José Ribeiro Ferreira

Faz 115 anos que António Nobre morreu – 16.8.1867-18.3.1900 – um poeta que tem a sua vida ou obra muito ligadas a Coimbra: aí cursou Direito e à cidade fazem os seus poemas frequentes referências ou alusões. Embora o ambiente estudantil, de início, tenha provocado desencanto na sua sensibilidade cheia de delicadeza, um grupo de amigos, a que se refere no Só – entre eles Alberto de Oliveira e Mário Duarte (o ‘Mário da Anadia’), avô de Manuel Alegre – reconcilia-o um tanto com o ambiente de Coimbra; e com esses amigos forma uma tertúlia literária que estará na origem da criação da revista Boémia Nova ( 1 de fevereiro de 1889 ) que esteve nos começos do movimento simbolista em Portugal e rivalizou com a que Eugénio de Castro cria – Os Insubmissos (também de 1889 ).
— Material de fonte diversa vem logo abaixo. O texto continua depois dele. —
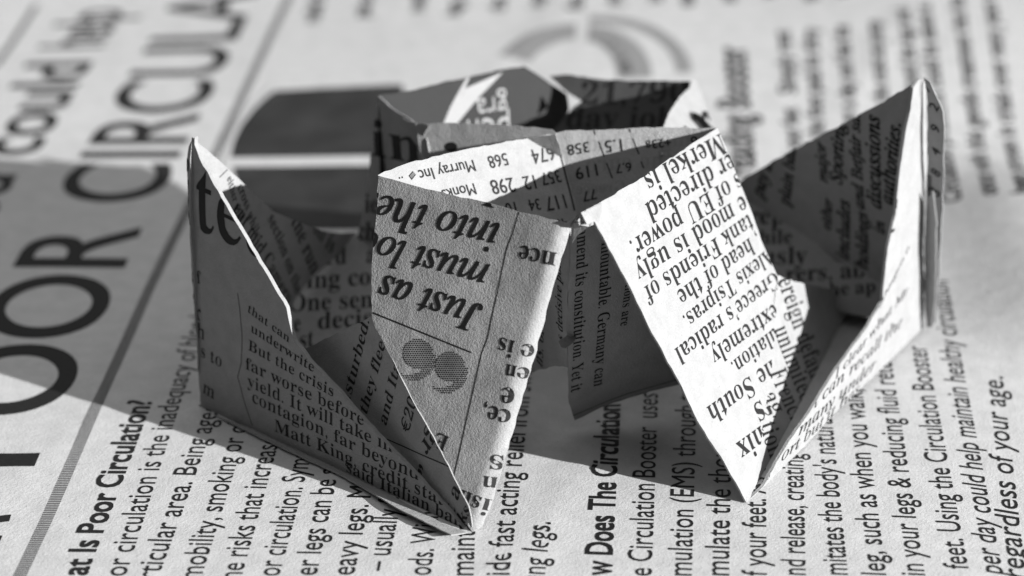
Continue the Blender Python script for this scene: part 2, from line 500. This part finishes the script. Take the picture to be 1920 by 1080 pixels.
# outer wall of the left cup
s = Sheet(F1, A0, A, [(364, 257), (354, 274), (351, 300), (354, 350), (357, 430), (363, 540), (368, 640), (372, 700), (379, 762), (400, 778), (444, 795), (498, 818), (525, 832), (646, 886), (750, 939), (830, 981), (874, 999),
      (868, 988), (833, 947), (775, 886), (725, 832), (679, 782), (638, 737), (588, 685), (555, 642), (547, 615), (538, 577), (486, 490), (463, 450), (448, 423), (417, 371), (375, 298), (365, 272)], 1, thick=0.42, amp=0.16)
s.text('ited', (339, 413), (453, 466), fat=-0.016, pre=3, upx=(-4, -182))
s.text('of', (360, 526), (380, 532)); s.text('r', (367, 599), (379, 602)); s.text('h', (369, 631), (383, 638)); s.text(';', (362, 560), (367, 561)); s.text('s to', (376, 668), (414, 689)); s.text('m', (382, 735), (402, 748))
s.rule([(446, 549), (450, 575), (454, 627), (452, 680), (444, 708), (455, 746), (473, 798)], 0.09)
for a in (('that can', (465, 584), (543, 642)), ('underwrite', (470, 622), (588, 698)), ('But the crisis', (465, 656), (624, 744)), ('far worse before', (460, 692), (683, 798)),
          ('yield. It will take in', (462, 724), (736, 848)), ('contagion, far beyond', (472, 754), (784, 901)), ('Matt King, credit stat', (516, 808), (832, 948)), ('said Italian ban', (650, 884), (868, 989))):
    s.text(a[0], a[1], a[2], fat=-0.016, k=0.80)
S.append((s, 'outer_wall'))
# hem along its foot
h0 = [Z(525, 832, 0.25), Z(874, 1000, 0.15), Z(700, 936, 0.9)]
s = Sheet(h0[0], h0[1], h0[2], [(400, 776), (470, 802), (525, 826), (646, 881), (750, 937), (830, 981), (876, 998), (846, 1002), (750, 955), (646, 894), (525, 837), (440, 796)], 2, thick=0.12, amp=0.03)
S.append((s, 'hem'))
# inner wall of the left cup
s = Sheet(A, A0, K1, [(364, 258), (430, 317), (457, 342), (473, 358), (513, 396), (548, 412), (602, 433), (640, 438), (672, 436), (659, 456), (592, 517), (563, 552), (546, 590), (500, 660), (440, 720), (384, 752), (374, 690), (366, 540), (361, 430), (360, 300)], 3, thick=0.05, amp=0.16, gap=0.2, rough=0.03)
for a in (('either with', (428, 336), (452, 420)), ('cross while', (448, 352), (482, 450)), ('ent mid Camero', (440, 395), (541, 575)), ('section on the', (503, 412), (560, 556)), ('the run', (546, 418), (588, 518)), ('on is', (586, 433), (622, 476)), ('ever', (416, 366), (426, 392))):
    s.text(a[0], a[1], a[2], fat=-0.01)
s.rule([(414, 333), (429, 318)], 0.1)
S.append((s, 'inner_wall'))
# wall between left cup and back cup, and the slope below it
C1 = Y(795, 236, -15)
s = Sheet(BL, C1, K1, [(709, 180), (735, 204), (766, 222), (780, 232), (800, 262), (806, 300), (806, 480), (720, 462), (668, 447), (671, 440), (680, 390), (700, 260), (704, 210)], 4, thick=0.14, amp=0.12)
s.text('in', (698, 291), (789, 309), fat=-0.004, upx=(-6, -100)); s.text('ie', (683, 397), (708, 400), fat=0.0, upx=(1, -50)); s.text('.ch', (662, 447), (704, 452), fat=0.0, upx=(1, -50))
S.append((s, 'dividing_wall'))
s = Sheet(K1, K2, K1 + Vector((10, 0, 0)), [(668, 440), (720, 436), (830, 430), (830, 640), (660, 700), (560, 690), (500, 660), (490, 620), (540, 540), (590, 490), (645, 446)], 28, thick=0.14, amp=0.12)
for a in (('rd', (612, 497), (649, 495)), ('an', (687, 494), (722, 492)), ('ing con', (575, 541), (722, 533)), ('One sent', (541, 584), (716, 576)), ('decis', (596, 618), (698, 611)), ('e', (551, 622), (563, 621)), ('st', (562, 654), (588, 650))):
    s.text(a[0], a[1], a[2], fat=0.0, upx=(1, -48))
S.append((s, 'dividing_wall'))
# floor triangle of the left cup
INTO = Sheet(F1, M_, P1, [(710, 329), (735, 336), (770, 346), (850, 366), (905, 378), (960, 393), (1020, 408), (1060, 417), (1082, 405), (1065, 425), (1026, 555), (970, 755), (911, 955), (899, 988), (886, 998), (878, 985), (878, 950), (838, 874), (763, 730), (700, 602), (697, 590), (697, 500), (704, 420)],
             5, thick=0.16, amp=0.13, rolls=(((1066, 425), (901, 990), 1.15, 0.9),), step=0.45)
Q = INTO.pt(697, 592)
K3 = Y(566, 656, -34)
s = Sheet(Q, F1, K3, [(566, 656), (600, 640), (685, 599), (697, 592), (763, 730), (838, 874), (878, 950), (884, 988), (860, 978), (800, 925), (700, 822), (600, 712), (550, 668)], 6, thick=0.12, amp=0.10, gap=0.06)
for a in (('disturbed.', (651, 775), (691, 604), None), ('they flee', (687, 779), (722, 647), None), ('and Italy', (724, 799), (752, 686), 7), ('€2000', (765, 815), (787, 733), 4), ('t at', (850, 968), (868, 903), None), ('ks', (868, 985), (882, 960), None), ('gr', (807, 800), (786, 835), None)):
    s.text(a[0], a[1], a[2], fat=-0.010, pre=a[3], k=0.78)
s.text('’’', (802, 905), (806, 890), fat=0.02)
s.rule([(712, 818), (840, 876)], 0.13)
S.append((s, 'cup_floor'))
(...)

António Nobre é poeta que encanta e seduz pela musicalidade, pela cadência, pelas imagens que nos envolvem e nos conquistam. É poeta que me diz muito e me faz assídua companhia, quer no gosto que me dá de leituras frequentes, quer pelas vezes em que, sacudindo o pó, abre o baú e bate às portas da memória. Com a minha adolescência muito marcada pela leitura do Só, aprendi de cor poemas que não mais se me varreram da memória. É o caso de “Lusitânia no Bairro Latino” que muito me impressionou pela oralidade e pelo tom lusíada; ou o caso de “O sono do João”. Ou ainda o poema “Saudade” que começa “Saudade, saudade! palavra tão triste, / E ouvi-la faz bem: / Meu caro Garrett, tu bem na sentiste, / Melhor que ninguém!”. Ou então as quadras de “Para as raparigas de Coimbra”, em especial a bela e sugestiva imagem desta (a segunda): “Ó choupo magro e velhinho, / Corcundinha, todo aos nós, / És tal qual meu Avozinho: / Falta-te apenas a voz”.
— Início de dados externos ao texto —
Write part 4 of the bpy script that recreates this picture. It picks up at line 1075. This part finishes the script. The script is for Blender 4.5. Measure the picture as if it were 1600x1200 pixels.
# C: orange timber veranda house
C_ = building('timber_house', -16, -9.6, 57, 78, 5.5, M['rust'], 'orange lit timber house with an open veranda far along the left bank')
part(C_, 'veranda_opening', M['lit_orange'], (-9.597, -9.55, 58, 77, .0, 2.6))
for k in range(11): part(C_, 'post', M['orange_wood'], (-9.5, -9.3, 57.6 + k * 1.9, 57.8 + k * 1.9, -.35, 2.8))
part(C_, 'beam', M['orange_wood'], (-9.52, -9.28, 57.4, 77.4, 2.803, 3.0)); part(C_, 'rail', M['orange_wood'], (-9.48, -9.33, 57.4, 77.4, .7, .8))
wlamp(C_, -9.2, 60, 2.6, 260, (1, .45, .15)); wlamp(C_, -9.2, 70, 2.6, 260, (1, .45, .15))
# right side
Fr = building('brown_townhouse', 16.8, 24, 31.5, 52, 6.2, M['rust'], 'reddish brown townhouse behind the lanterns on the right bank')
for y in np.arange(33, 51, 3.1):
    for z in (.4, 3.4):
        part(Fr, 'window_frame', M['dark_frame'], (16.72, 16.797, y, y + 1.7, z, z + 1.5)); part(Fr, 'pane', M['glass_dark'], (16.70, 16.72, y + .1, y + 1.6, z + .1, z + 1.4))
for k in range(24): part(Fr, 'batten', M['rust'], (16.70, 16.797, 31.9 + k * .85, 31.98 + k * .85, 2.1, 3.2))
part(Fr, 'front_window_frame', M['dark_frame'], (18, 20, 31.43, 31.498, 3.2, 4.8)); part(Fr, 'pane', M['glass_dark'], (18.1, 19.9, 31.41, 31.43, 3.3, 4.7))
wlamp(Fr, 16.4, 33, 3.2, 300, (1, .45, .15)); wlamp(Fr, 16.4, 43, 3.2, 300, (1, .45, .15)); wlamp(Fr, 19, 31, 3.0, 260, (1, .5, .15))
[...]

A sua poesia cobre as correntes ultra-romântica, simbolista, saudosista, decadentista. Verifica-se nela a intromissão constante do discurso biográfico: percurso e experiência de vida, momentos felizes de infância, histórias da velha Aia, lugares e paisagens onde esteve, amigos. Marcada pela lamentação e nostalgia, imbuída de subjectividade com laivos de auto-ironia, percorre-a a noção de destino individual predeterminado, de certa fatalidade; perpassa-a o sentimento de tristeza e de exílio, como o autor confessa no poema “Memória”, ao apelidar o Só “o livro mais triste que há em Portugal”.

A poesia de António Nobre recorre com frequência ao discurso coloquial e a um fundo oral (até com jogo teatral) que se nota, por exemplo, em composições como “Memória”; em “Lusitânia no Bairro Latino” e “Males de Anto”; também em “Meses depois num cemitério”, que encerra o Só e que se inspira nos romances populares. Essa coloquialidade – cheia de ritmos populares, musicais, livres – quebra a linguagem elevada e rebuscada do simbolismo, rompe com ele e abre caminho à modernidade; contribui para tornar a escrita simbolista mais coloquial e menos pesada.

E concluímos com a seguinte afirmação de Fernando Pessoa, a respeito de Nobre: “O ingénuo panteísmo da Raça, que tem carinhos de espontânea frase para com as árvores e as pedras, desabrochou nele melancolicamente”.

1 – “Para a memoria de António Nobre”, in Textos de Critica e Intervenção (Lisboa, Ática, 1980 ), p. 115.